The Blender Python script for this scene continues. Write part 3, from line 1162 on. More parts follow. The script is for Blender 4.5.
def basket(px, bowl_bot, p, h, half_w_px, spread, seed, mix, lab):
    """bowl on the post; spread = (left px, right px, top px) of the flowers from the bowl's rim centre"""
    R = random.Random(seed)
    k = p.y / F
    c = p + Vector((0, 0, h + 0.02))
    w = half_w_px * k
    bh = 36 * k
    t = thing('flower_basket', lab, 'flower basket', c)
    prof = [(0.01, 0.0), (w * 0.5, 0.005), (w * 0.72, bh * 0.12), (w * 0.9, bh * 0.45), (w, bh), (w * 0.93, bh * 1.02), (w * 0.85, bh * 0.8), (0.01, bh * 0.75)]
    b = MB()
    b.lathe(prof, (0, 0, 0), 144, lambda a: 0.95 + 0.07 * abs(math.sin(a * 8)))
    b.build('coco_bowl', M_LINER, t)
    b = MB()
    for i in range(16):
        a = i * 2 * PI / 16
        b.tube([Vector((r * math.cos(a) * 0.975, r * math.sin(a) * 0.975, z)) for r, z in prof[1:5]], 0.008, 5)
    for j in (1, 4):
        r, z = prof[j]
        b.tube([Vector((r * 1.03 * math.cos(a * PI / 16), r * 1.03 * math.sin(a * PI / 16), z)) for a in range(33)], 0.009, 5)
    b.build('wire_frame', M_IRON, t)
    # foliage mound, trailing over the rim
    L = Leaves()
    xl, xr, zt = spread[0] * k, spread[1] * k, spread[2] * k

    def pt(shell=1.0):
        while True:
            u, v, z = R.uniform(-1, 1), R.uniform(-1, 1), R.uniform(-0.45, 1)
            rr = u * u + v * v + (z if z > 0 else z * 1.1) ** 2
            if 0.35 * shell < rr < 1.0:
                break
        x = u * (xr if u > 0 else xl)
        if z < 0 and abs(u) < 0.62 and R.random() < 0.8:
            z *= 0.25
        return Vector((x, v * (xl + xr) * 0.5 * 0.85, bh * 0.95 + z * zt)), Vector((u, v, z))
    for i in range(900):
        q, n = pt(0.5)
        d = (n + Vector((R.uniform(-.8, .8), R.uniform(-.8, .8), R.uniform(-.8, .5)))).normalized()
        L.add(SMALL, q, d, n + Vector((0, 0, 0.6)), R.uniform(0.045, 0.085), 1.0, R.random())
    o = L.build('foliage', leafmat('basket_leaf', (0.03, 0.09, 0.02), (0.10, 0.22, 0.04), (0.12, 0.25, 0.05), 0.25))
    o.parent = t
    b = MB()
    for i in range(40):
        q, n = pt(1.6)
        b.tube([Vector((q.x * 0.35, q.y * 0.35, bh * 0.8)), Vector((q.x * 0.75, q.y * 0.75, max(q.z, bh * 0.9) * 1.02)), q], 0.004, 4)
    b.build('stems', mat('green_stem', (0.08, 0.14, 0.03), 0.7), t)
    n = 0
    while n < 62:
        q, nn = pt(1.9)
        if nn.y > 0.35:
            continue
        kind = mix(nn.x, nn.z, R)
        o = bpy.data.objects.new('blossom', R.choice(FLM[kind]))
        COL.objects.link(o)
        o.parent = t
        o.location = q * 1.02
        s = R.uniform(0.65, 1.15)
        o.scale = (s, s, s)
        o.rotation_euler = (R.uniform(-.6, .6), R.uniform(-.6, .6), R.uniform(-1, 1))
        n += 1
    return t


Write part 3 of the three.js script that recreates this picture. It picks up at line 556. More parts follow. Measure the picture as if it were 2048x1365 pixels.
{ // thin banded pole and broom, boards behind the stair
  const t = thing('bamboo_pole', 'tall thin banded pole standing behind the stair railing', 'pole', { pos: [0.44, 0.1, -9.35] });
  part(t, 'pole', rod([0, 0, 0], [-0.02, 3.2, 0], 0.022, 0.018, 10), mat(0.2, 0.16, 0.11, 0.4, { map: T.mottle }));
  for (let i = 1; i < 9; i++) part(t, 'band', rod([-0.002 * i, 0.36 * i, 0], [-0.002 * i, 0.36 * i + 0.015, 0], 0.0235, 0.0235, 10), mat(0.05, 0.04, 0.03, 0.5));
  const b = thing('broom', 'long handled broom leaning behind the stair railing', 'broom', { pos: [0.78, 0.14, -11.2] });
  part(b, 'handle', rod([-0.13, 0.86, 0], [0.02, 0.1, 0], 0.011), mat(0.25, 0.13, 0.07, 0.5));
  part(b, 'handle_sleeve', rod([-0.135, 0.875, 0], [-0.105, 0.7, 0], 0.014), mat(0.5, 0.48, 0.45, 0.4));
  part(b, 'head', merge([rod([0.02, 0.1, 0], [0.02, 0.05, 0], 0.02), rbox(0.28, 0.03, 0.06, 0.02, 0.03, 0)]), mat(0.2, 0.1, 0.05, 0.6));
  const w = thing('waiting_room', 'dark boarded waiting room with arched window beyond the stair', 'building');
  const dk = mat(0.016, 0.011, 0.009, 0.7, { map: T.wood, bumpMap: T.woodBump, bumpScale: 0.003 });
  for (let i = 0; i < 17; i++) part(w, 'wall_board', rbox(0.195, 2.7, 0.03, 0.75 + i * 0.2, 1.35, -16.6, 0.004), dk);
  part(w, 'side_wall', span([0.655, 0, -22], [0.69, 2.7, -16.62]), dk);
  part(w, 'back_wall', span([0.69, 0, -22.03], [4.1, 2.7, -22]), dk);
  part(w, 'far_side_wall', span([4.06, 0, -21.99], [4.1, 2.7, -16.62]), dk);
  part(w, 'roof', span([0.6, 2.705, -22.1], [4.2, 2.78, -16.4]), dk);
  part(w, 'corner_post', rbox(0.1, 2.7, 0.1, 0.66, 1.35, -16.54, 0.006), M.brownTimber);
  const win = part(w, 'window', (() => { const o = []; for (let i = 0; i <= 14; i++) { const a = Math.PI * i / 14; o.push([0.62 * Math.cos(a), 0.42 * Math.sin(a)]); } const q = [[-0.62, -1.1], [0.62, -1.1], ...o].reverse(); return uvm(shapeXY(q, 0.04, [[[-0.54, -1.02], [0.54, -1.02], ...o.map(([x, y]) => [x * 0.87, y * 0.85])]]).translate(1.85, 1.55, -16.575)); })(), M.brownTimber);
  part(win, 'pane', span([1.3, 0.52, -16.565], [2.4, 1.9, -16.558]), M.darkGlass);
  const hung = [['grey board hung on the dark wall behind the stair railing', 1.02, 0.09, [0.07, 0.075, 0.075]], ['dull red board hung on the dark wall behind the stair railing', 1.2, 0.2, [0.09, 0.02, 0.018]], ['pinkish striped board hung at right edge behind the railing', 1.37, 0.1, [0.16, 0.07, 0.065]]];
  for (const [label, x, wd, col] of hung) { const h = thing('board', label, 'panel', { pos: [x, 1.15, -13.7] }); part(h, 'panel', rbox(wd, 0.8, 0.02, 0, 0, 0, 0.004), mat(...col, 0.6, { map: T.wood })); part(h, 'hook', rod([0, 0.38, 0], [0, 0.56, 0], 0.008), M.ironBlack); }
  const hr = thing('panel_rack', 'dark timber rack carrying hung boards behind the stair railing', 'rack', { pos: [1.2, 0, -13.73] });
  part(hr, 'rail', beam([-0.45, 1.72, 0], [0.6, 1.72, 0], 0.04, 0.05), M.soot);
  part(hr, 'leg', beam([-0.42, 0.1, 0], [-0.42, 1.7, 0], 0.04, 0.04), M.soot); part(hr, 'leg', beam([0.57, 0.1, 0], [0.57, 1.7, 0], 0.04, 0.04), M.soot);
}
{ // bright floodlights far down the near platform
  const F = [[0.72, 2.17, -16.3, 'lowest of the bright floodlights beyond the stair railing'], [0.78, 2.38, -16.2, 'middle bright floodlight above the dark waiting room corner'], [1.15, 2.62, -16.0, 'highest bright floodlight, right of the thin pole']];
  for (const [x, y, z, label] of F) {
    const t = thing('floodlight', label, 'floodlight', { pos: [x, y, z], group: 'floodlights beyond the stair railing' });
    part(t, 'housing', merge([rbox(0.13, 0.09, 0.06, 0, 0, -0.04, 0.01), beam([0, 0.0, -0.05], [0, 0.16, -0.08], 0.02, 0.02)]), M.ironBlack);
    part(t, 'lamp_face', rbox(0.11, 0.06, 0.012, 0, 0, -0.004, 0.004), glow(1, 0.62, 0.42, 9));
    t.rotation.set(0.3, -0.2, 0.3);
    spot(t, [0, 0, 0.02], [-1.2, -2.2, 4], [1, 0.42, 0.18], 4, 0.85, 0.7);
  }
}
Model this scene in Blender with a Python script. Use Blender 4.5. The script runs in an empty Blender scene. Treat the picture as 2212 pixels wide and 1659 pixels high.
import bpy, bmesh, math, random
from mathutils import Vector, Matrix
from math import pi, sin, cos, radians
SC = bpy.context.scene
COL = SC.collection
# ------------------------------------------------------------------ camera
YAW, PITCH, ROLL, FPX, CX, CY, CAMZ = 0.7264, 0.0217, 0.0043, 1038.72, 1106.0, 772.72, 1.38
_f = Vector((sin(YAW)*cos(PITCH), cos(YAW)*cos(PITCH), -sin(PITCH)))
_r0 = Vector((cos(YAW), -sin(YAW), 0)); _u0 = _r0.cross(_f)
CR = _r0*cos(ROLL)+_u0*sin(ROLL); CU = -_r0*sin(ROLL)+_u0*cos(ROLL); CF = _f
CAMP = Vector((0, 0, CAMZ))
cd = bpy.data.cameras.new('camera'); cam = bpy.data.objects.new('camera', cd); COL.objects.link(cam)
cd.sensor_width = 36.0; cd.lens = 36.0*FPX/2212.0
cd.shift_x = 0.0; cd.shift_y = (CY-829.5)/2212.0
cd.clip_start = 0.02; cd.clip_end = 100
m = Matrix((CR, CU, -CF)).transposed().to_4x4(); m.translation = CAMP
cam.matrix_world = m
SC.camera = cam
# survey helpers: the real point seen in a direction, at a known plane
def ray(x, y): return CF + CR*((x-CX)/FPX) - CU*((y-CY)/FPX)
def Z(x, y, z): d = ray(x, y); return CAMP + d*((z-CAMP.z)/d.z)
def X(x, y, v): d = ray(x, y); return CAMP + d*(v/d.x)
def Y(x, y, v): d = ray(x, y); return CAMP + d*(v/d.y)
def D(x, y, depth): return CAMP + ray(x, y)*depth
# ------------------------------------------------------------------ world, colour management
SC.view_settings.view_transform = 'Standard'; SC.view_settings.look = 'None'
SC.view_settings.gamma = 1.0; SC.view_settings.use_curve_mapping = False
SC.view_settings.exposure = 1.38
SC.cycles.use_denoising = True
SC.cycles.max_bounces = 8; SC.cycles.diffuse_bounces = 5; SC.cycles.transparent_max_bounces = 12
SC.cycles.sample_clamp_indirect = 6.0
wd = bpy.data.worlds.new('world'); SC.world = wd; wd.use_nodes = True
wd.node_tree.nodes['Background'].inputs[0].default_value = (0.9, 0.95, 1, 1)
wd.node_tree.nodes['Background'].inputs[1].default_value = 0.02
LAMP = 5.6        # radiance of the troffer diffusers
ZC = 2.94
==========
◆ **INSTRUCTION**
Print the records above verbatim from their first line to the line containing "xl, xr, zt = spread[0]", both included, and stop there.

◆ **TASK RESPONSE**
The Blender Python script for this scene continues. Write part 3, from line 1162 on. More parts follow. The script is for Blender 4.5.
def basket(px, bowl_bot, p, h, half_w_px, spread, seed, mix, lab):
    """bowl on the post; spread = (left px, right px, top px) of the flowers from the bowl's rim centre"""
    R = random.Random(seed)
    k = p.y / F
    c = p + Vector((0, 0, h + 0.02))
    w = half_w_px * k
    bh = 36 * k
    t = thing('flower_basket', lab, 'flower basket', c)
    prof = [(0.01, 0.0), (w * 0.5, 0.005), (w * 0.72, bh * 0.12), (w * 0.9, bh * 0.45), (w, bh), (w * 0.93, bh * 1.02), (w * 0.85, bh * 0.8), (0.01, bh * 0.75)]
    b = MB()
    b.lathe(prof, (0, 0, 0), 144, lambda a: 0.95 + 0.07 * abs(math.sin(a * 8)))
    b.build('coco_bowl', M_LINER, t)
    b = MB()
    for i in range(16):
        a = i * 2 * PI / 16
        b.tube([Vector((r * math.cos(a) * 0.975, r * math.sin(a) * 0.975, z)) for r, z in prof[1:5]], 0.008, 5)
    for j in (1, 4):
        r, z = prof[j]
        b.tube([Vector((r * 1.03 * math.cos(a * PI / 16), r * 1.03 * math.sin(a * PI / 16), z)) for a in range(33)], 0.009, 5)
    b.build('wire_frame', M_IRON, t)
    # foliage mound, trailing over the rim
    L = Leaves()
    xl, xr, zt = spread[0] * k, spread[1] * k, spread[2] * k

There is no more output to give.